## Required task
Repeat the material exactly, every line of it.

## Supplied data

::::::::::

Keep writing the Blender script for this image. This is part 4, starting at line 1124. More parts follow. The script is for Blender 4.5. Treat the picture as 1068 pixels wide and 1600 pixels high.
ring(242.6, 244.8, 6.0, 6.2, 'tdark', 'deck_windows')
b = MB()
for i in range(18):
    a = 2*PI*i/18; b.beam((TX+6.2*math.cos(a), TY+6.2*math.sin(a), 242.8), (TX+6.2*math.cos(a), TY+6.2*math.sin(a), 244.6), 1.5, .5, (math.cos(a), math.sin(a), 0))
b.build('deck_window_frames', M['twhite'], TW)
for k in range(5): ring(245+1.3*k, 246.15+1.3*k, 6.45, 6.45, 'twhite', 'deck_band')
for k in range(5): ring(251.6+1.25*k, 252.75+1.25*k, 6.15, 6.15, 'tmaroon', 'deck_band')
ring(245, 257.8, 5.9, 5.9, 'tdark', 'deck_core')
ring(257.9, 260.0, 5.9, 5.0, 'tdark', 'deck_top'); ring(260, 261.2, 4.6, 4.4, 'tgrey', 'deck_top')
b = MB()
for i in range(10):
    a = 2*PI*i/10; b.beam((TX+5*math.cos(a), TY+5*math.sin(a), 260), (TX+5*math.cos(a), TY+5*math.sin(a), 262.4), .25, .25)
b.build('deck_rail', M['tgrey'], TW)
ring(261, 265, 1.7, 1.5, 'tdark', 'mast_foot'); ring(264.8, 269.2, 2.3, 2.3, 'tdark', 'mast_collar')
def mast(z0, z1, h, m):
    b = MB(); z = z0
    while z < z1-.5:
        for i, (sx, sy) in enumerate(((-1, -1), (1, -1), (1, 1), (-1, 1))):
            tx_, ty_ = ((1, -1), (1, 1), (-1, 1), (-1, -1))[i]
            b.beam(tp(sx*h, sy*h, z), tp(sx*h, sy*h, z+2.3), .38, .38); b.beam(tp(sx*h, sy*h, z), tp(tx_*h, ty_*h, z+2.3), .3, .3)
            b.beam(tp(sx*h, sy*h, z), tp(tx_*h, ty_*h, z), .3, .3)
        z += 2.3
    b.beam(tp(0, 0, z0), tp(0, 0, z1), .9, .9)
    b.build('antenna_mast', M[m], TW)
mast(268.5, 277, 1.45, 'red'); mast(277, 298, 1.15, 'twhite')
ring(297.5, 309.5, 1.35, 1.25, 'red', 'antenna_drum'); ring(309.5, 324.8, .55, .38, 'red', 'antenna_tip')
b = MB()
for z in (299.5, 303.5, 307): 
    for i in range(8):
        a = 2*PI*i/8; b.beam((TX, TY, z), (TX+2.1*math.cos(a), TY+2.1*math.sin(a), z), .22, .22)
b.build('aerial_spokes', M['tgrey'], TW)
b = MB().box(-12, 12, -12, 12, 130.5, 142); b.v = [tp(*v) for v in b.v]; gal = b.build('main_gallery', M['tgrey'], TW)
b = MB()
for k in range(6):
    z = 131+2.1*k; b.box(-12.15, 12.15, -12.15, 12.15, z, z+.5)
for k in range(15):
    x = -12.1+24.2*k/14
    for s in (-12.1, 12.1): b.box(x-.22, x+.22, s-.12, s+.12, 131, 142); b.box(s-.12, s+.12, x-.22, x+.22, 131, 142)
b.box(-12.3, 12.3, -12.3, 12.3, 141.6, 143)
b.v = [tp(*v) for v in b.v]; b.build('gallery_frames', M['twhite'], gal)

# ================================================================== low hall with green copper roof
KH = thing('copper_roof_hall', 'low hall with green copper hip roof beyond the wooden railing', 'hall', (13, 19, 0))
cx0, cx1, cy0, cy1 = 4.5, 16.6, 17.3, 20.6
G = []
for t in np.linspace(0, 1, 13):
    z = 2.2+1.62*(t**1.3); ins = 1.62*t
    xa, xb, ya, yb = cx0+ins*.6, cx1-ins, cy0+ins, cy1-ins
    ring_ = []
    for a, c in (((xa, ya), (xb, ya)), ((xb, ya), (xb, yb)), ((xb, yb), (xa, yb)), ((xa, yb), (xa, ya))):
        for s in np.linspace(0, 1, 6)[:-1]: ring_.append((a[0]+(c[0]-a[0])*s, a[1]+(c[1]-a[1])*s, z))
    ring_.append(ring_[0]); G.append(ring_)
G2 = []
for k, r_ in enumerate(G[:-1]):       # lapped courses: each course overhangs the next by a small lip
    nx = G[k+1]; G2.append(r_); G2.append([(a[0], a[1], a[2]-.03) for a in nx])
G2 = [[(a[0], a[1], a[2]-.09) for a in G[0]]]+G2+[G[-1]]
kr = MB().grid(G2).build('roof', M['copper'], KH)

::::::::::

## Written solution
Keep writing the Blender script for this image. This is part 4, starting at line 1124. More parts follow. The script is for Blender 4.5. Treat the picture as 1068 pixels wide and 1600 pixels high.
ring(242.6, 244.8, 6.0, 6.2, 'tdark', 'deck_windows')
b = MB()
for i in range(18):
    a = 2*PI*i/18; b.beam((TX+6.2*math.cos(a), TY+6.2*math.sin(a), 242.8), (TX+6.2*math.cos(a), TY+6.2*math.sin(a), 244.6), 1.5, .5, (math.cos(a), math.sin(a), 0))
b.build('deck_window_frames', M['twhite'], TW)
for k in range(5): ring(245+1.3*k, 246.15+1.3*k, 6.45, 6.45, 'twhite', 'deck_band')
for k in range(5): ring(251.6+1.25*k, 252.75+1.25*k, 6.15, 6.15, 'tmaroon', 'deck_band')
ring(245, 257.8, 5.9, 5.9, 'tdark', 'deck_core')
ring(257.9, 260.0, 5.9, 5.0, 'tdark', 'deck_top'); ring(260, 261.2, 4.6, 4.4, 'tgrey', 'deck_top')
b = MB()
for i in range(10):
    a = 2*PI*i/10; b.beam((TX+5*math.cos(a), TY+5*math.sin(a), 260), (TX+5*math.cos(a), TY+5*math.sin(a), 262.4), .25, .25)
b.build('deck_rail', M['tgrey'], TW)
ring(261, 265, 1.7, 1.5, 'tdark', 'mast_foot'); ring(264.8, 269.2, 2.3, 2.3, 'tdark', 'mast_collar')
def mast(z0, z1, h, m):
    b = MB(); z = z0
    while z < z1-.5:
        for i, (sx, sy) in enumerate(((-1, -1), (1, -1), (1, 1), (-1, 1))):
            tx_, ty_ = ((1, -1), (1, 1), (-1, 1), (-1, -1))[i]
            b.beam(tp(sx*h, sy*h, z), tp(sx*h, sy*h, z+2.3), .38, .38); b.beam(tp(sx*h, sy*h, z), tp(tx_*h, ty_*h, z+2.3), .3, .3)
            b.beam(tp(sx*h, sy*h, z), tp(tx_*h, ty_*h, z), .3, .3)
        z += 2.3
    b.beam(tp(0, 0, z0), tp(0, 0, z1), .9, .9)
    b.build('antenna_mast', M[m], TW)
mast(268.5, 277, 1.45, 'red'); mast(277, 298, 1.15, 'twhite')
ring(297.5, 309.5, 1.35, 1.25, 'red', 'antenna_drum'); ring(309.5, 324.8, .55, .38, 'red', 'antenna_tip')
b = MB()
for z in (299.5, 303.5, 307): 
    for i in range(8):
        a = 2*PI*i/8; b.beam((TX, TY, z), (TX+2.1*math.cos(a), TY+2.1*math.sin(a), z), .22, .22)
b.build('aerial_spokes', M['tgrey'], TW)
b = MB().box(-12, 12, -12, 12, 130.5, 142); b.v = [tp(*v) for v in b.v]; gal = b.build('main_gallery', M['tgrey'], TW)
b = MB()
for k in range(6):
    z = 131+2.1*k; b.box(-12.15, 12.15, -12.15, 12.15, z, z+.5)
for k in range(15):
    x = -12.1+24.2*k/14
    for s in (-12.1, 12.1): b.box(x-.22, x+.22, s-.12, s+.12, 131, 142); b.box(s-.12, s+.12, x-.22, x+.22, 131, 142)
b.box(-12.3, 12.3, -12.3, 12.3, 141.6, 143)
b.v = [tp(*v) for v in b.v]; b.build('gallery_frames', M['twhite'], gal)

# ================================================================== low hall with green copper roof
KH = thing('copper_roof_hall', 'low hall with green copper hip roof beyond the wooden railing', 'hall', (13, 19, 0))
cx0, cx1, cy0, cy1 = 4.5, 16.6, 17.3, 20.6
G = []
for t in np.linspace(0, 1, 13):
    z = 2.2+1.62*(t**1.3); ins = 1.62*t
    xa, xb, ya, yb = cx0+ins*.6, cx1-ins, cy0+ins, cy1-ins
    ring_ = []
    for a, c in (((xa, ya), (xb, ya)), ((xb, ya), (xb, yb)), ((xb, yb), (xa, yb)), ((xa, yb), (xa, ya))):
        for s in np.linspace(0, 1, 6)[:-1]: ring_.append((a[0]+(c[0]-a[0])*s, a[1]+(c[1]-a[1])*s, z))
    ring_.append(ring_[0]); G.append(ring_)
G2 = []
for k, r_ in enumerate(G[:-1]):       # lapped courses: each course overhangs the next by a small lip
    nx = G[k+1]; G2.append(r_); G2.append([(a[0], a[1], a[2]-.03) for a in nx])
G2 = [[(a[0], a[1], a[2]-.09) for a in G[0]]]+G2+[G[-1]]
kr = MB().grid(G2).build('roof', M['copper'], KH)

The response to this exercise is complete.